My heart hurt today. I spoke about the terrible pain when you are the parent of an addict. Today I saw what is even harder to imagine. I met 12-14 year old kids processing being the child of an active addict.

Thursday, October 11, 2012

Fall Festival Rescheduled

All of the KC weather guessers are predicting a weather apocalypse on Saturday Afternoon from 2-8. Rain, hail, 60 mph winds. We all know it hasn't rained in KC for 6 months but you all know the Grover luck. So, we are re-scheduling Fall Festival for Sunday at 2:00. I know on the invitation it says rain day on the 20th but that is race weekend and Sunday the 14th is suppose to be beautiful, according the the same weather guessers.  Please show up for the same fun and games on Sunday. The Chiefs are playing at noon in Tampa Bay but what REALLY would you be missing.

Monday, October 8, 2012

Fall Festival Time

It's time to get serious about Fall Festival Oct. 13 is this Saturday. Barbara put me up to having all you readers over to put faces with blogs and readers so it is your chance to meet everyone. Near or far to the KC area everyone is welcome.
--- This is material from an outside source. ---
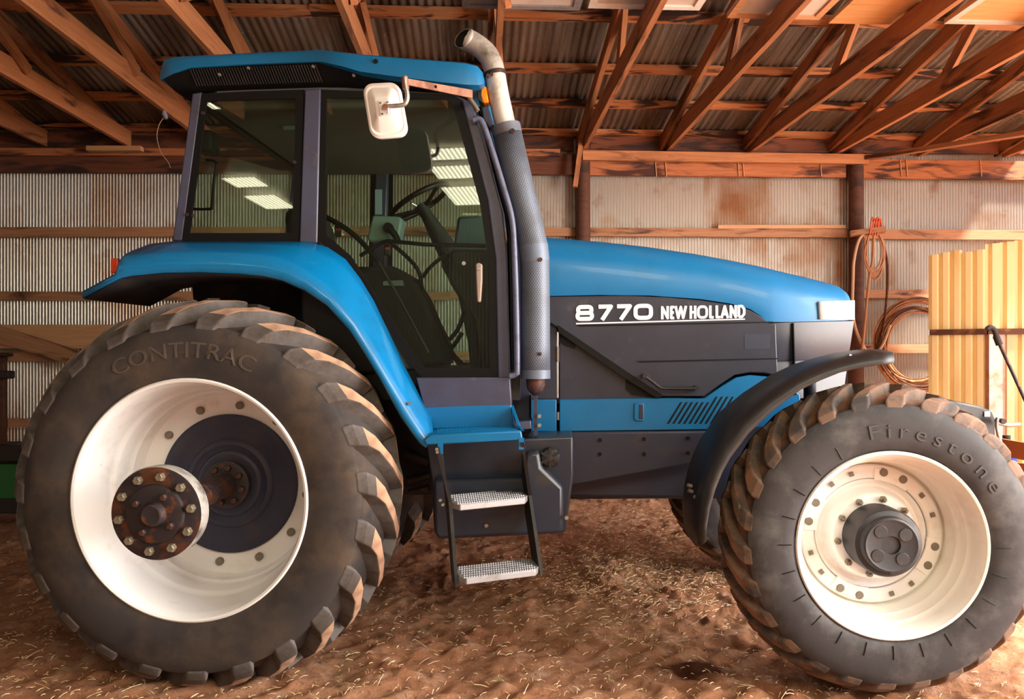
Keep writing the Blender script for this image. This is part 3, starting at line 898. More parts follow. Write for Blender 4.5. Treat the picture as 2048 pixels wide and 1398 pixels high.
def lug_mesh(name, R, tops, bases, sw, mats, s=-1, wk=1.0):
    """one tread bar from the crown to the shoulder and down the sidewall; tops/bases: (offset from the mid-plane, radius)."""
    fr = (1.0, .62, .28, .10, .02, -.02)
    wd = (.026, .030, .037, .046, .052, .044)
    vs, fs, fm = [], [], []
    for i in range(6):
        w = wd[i] * wk; ph = sw * fr[i]
        for sg, (d_, rr_), ww_ in ((-1, bases[i], w * 1.35), (-1, tops[i], w), (1, tops[i], w), (1, bases[i], w * 1.5)):
            vs.append(pol(rr_, ph + sg * ww_ / R, s * d_))
    for i in range(5):
        for k_ in range(3):
            fs.append((i * 4 + k_, i * 4 + k_ + 1, i * 4 + 5 + k_, i * 4 + 4 + k_))
            fm.append(1 if (k_ == 1 and i < 3) else 0)
    fs.append((0, 1, 2, 3)); fm.append(0)
    fs.append((20, 23, 22, 21)); fm.append(0)
    return mesh(name, vs, fs, mats, fm, smooth=None)
def wheel(name, px, py, ylip, ycen, prm):
    x, z = P(px, py, ylip)
    w = empty(name, (x, ycen, z), tractor)
    R = prm['R']
    rl = prm['rlip']; b = prm['bulge']
    prof = [(rl + .008, -prm['lip'] + .03), (rl + .017, -prm['lip'] - .002)] + [(r_, -d_) for r_, d_ in prm['side']]
    prof = prof + [(r, -y) for r, y in prof[::-1]]
    revolve('tyre', prof, prm['mt'], w, 128)
    for s in (-1, 1):
        me = lug_mesh('lug', R, prm['tops'], prm['bases'], prm['sw'], prm['ml'], s, prm.get('wk', 1))
        n = prm['n']
        for i in range(n):
            o = bpy.data.objects.new('lug', me); link(o, w)
            o.rotation_euler.y = 2 * math.pi * (i + (.5 if s > 0 else 0) + prm.get('ph', 0)) / n
            if s < 0 or i == 0:
                bv = o.modifiers.new('bevel', 'BEVEL'); bv.width = .010; bv.segments = 2; bv.limit_method = 'ANGLE'; bv.angle_limit = math.radians(40)
    return w

def bolts(w, n, r, y, br, h, m, ph=0.0, name='bolt', sides=6):
    vs, fs = [], []
    prof = [(br, y), (br, y - h * .8), (br * .8, y - h), (0.0001, y - h)]
    me = None
    for i in range(n):
        a = ph + 2 * math.pi * i / n
        if me is None:
            k_ = sides
            for q, (rr, yy) in enumerate(((br, 0), (br, -h * .75), (br * .78, -h))):
                vs += [(rr * math.cos(2 * math.pi * j / k_), yy, rr * math.sin(2 * math.pi * j / k_)) for j in range(k_)]
            for q in range(2):
                fs += [(q * k_ + j, q * k_ + (j + 1) % k_, (q + 1) * k_ + (j + 1) % k_, (q + 1) * k_ + j) for j in range(k_)]
            fs.append(tuple(range(2 * k_, 3 * k_)))
            me = mesh(name, vs, fs, m, smooth=30)
        o = bpy.data.objects.new(name, me); link(o, w)
        o.location = pol(r, a, y)

rear = wheel('rear_wheel', 376, 1001, -1.20, -0.95, dict(R=.955, rlip=.55, lip=.245, bulge=.262, n=23, sw=.33,
    tops=((-.02, .955), (.09, .940), (.155, .908), (.200, .878), (.230, .845), (.247, .800)), bases=((-.02, .875), (.09, .858), (.155, .80), (.190, .775), (.210, .77), (.228, .775)),
    side=((.592, .253), (.64, .262), (.70, .262), (.755, .256), (.795, .245), (.812, .230), (.815, .205), (.832, .155), (.872, .09), (.888, .03)), mt='tyre', ml=['lug_side', 'lug_top'], ph=.35, wk=1.15))
revolve('rim', [(.552, -.20), (.568, -.236), (.568, -.250), (.560, -.256), (.550, -.252), (.544, -.238), (.540, -.224), (.536, -.215), (.533, -.20), (.520, -.03), (.516, -.012), (.506, .0), (.500, .012), (.496, .09), (.490, .105), (.480, .115), (.476, .17), (.468, .195), (.44, .205), (.30, .205)], 'rim_white', rear, 96, smooth=40)
revolve('wheel_disc', [(.362, .206), (.362, .190), (.352, .184), (.30, .188), (.285, .196), (.235, .20), (.225, .190), (.205, .186), (.190, .196), (.175, .198), (.165, .186), (.15, .184), (.12, .19), (.0, .19)], 'disc_blue', rear, 80, smooth=45)
bolts(rear, 12, .412, .205, .021, .020, 'bolt_dull', .13, 'rim_bolt', 12)
revolve('hub_flange', [(.122, .19), (.122, .15), (.112, .145), (.06, .145)], 'hub_dark', rear, 40)
bolts(rear, 8, .092, .145, .017, .022, 'hub_dark', .2, 'flange_bolt')
revolve('axle_shaft', [(.062, .16), (.062, -.46), (.0, -.46)], 'rust_metal', rear, 32)
revolve('axle_hub', [(.08, -.44), (.19, -.455), (.200, -.462), (.202, -.52), (.198, -.528), (.190, -.530), (.128, -.531), (.124, -.545), (.116, -.548), (.055, -.546), (.052, -.556), (.046, -.572), (.040, -.575), (0, -.572)],
        ['exhaust_elbow', 'rust_metal', 'hub_dark'], rear, 56, smooth=30, fm=[0, 0, 0, 0, 1, 1, 2, 2, 2, 2, 2, 2, 2])
bolts(rear, 10, .160, -.530, .019, .026, 'bolt_grey', .15, 'hub_bolt')
bolts(rear, 4, .088, -.546, .016, .02, 'hub_dark', .55, 'cap_bolt')
bolts(rear, 1, .175, -.47, .028, .03, 'rust_metal', 2.35, 'drain_plug')
arc_text(rear, 'CONTITRAC', .105, .665, -.03, lambda r: -.262 + max(0, r - .70) * .2, 'tyre_letter', 1.0, 1.12)

front = wheel('front_wheel', 1785, 1092, -1.10, -0.90, dict(R=.735, rlip=.418, lip=.195, bulge=.212, n=26, sw=.30,
    tops=((-.02, .735), (.07, .723), (.12, .702), (.155, .682), (.178, .660), (.194, .628)), bases=((-.02, .675), (.07, .660), (.12, .632), (.145, .615), (.165, .61), (.180, .612)),
    side=((.445, .206), (.49, .212), (.54, .212), (.585, .207), (.622, .196), (.640, .182), (.645, .155), (.660, .115), (.678, .06), (.686, .02)), mt='tyre_front', ml=['lug_side_front', 'lug_top_front'], ph=.1, wk=.9))
revolve('rim', [(.42, -.16), (.430, -.188), (.430, -.200), (.424, -.206), (.415, -.203), (.408, -.188), (.396, -.172), (.392, -.125), (.386, -.112), (.376, -.104), (.373, -.062), (.367, -.052), (.359, -.044), (.356, .0), (.350, .012), (.346, .05), (.336, .058), (.27, .058)], 'rim_cream', front, 96, smooth=38)
revolve('mounting_ring', [(.335, .058), (.335, .035), (.328, .030), (.275, .030), (.268, .036), (.268, .06)], 'rim_white', front, 72, smooth=35)
revolve('wheel_disc', [(.270, .060), (.262, .042), (.25, .045), (.238, .058), (.226, .058), (.215, .040), (.207, .0), (.198, -.015), (.188, -.020), (.12, -.020)], 'rim_white', front, 72, smooth=45)
bolts(front, 10, .180, -.020, .016, .022, 'bolt_grey', .18, 'wheel_nut')
bolts(front, 10, .180, -.042, .008, .014, 'bolt_dull', .18, 'stud', 8)
for k_ in range(4):
    a0 = .35 + k_ * math.pi / 2
    for d_ in (-.16, .16):
        bolts(front, 1, .302, .030, .020, .010, 'bolt_dull', a0 + d_, 'ring_bolt', 12)
    for d_ in (.55, .9):
        o = mk('square_nut', boxv(-.010, .010, -.010, 0, -.010, .010), BOXF, 'bolt_dull', front)
        o.location = pol(.302, a0 + d_, .030); o.rotation_euler.y = a0 + d_
    # raised tab where the disc is clamped to the ring
    vs = []
    for rr in (.262, .318):
        for d_ in (-.30, -.1, .1, .30):
            vs += [pol(rr, a0 + d_, .024), pol(rr, a0 + d_, .034)]
    fs = []
    for i in range(3):
        fs += [(2 * i, 2 * i + 2, 2 * i + 10, 2 * i + 8), (8 + 2 * i, 10 + 2 * i, 11 + 2 * i, 9 + 2 * i), (2 * i, 2 * i + 1, 2 * i + 3, 2 * i + 2)]
    fs += [(0, 8, 9, 1), (6, 7, 15, 14)]
    mk('disc_tab', vs, fs, 'rim_white', front)
revolve('hub', [(.157, -.015), (.157, -.145), (.150, -.160), (.130, -.166), (.127, -.172), (.124, -.190), (.116, -.196), (.105, -.192), (.042, -.190), (.040, -.180), (0, -.180)], 'hub_black', front, 56, smooth=35)
for k_ in range(4):
    o = revolve('hub_plug', [(.030, .002), (.030, -.003), (.028, -.005), (.0, -.0052)], 'hub_black', front, 20)
    o.location = pol(.078, math.pi / 4 + .12 + k_ * math.pi / 2, -.190)
bolts(front, 1, .128, -.166, .010, .012, 'rust_metal', math.pi - .05, 'drain_plug')
arc_text(front, 'Firestone', .092, .492, .42, lambda r: -.212, 'tyre_letter_dark', 1.5, 1.18)
for k_ in range(24):                       # moulded radial ribs near the bead
    a = 2 * math.pi * k_ / 24
    if -.5 < (a - math.pi * 2 if a > math.pi else a) < 1.5: continue
    vs, fs = tube_geo([pol(.45, a, -.208), pol(.48, a, -.2125), pol(.51, a, -.2135)], .0022, 5)
    mk('sidewall_rib', vs, fs, 'seal_black', front)
for src in (rear, front):
    c = copytree(src, tractor); c.location.y = -src.location.y; c.scale.y = -1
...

I usually get a little over 200 hot dogs for the fire and make around 5-6 gallons of chili, plus there are always enough marshmallows to get everyone good and sugared up. But the best part is all the goodies everyone makes and brings. Every time I walk by the tables I am grazing.

Here is the full invitation. Each year I always like to try something different so this year I'm trying a car show.

Friday, October 5, 2012

Impossible to Swallow, Heart in Throat

This morning I received an e-mail from a mother. Last night her son overdosed.

"Last night I saved my son's life in our bathroom. I'm certainly not the first parent to do so and I won't be the last..........Laying there turning blue lipped and laying in blood from hitting his head on the tile. I can't physically get it out of my head"

How do you get it out of your head? This is the horror of being the parent of an addict. OVERDOSE, what a horrible word!

This is a mother that stole her son back from the monster, at least for that night.

"I believe I first heard of Narcan from your blog or a link from your blog. You indicated you had to use it at some point....  .....Thank you for talking about Narcan. I was able to at least save his life another day for one more day of hope."

Yes, I did write about the time my son was given Narcan because of an overdose.

If you are the parent of an addict, I can't say it enough, EDUCATE, EDUCATE, EDUCATE, yourself. I know with the drama and crisis of addiction this may seem overwhelming but it must be done.

My random rantings and raving on this blog isn't about helping to save a life. My purpose began as trying to help me make sense of an insane situation. Maybe it has turned into something more.

If this mom that wrote me reads this I want you to know that you have made my day today and you have destroyed my day. You ripped your son away from the monster and there is nothing in the world that makes me feel better. The monster is alive and still grabbing our children each day. That reality grabs my heart and destroys my happiness.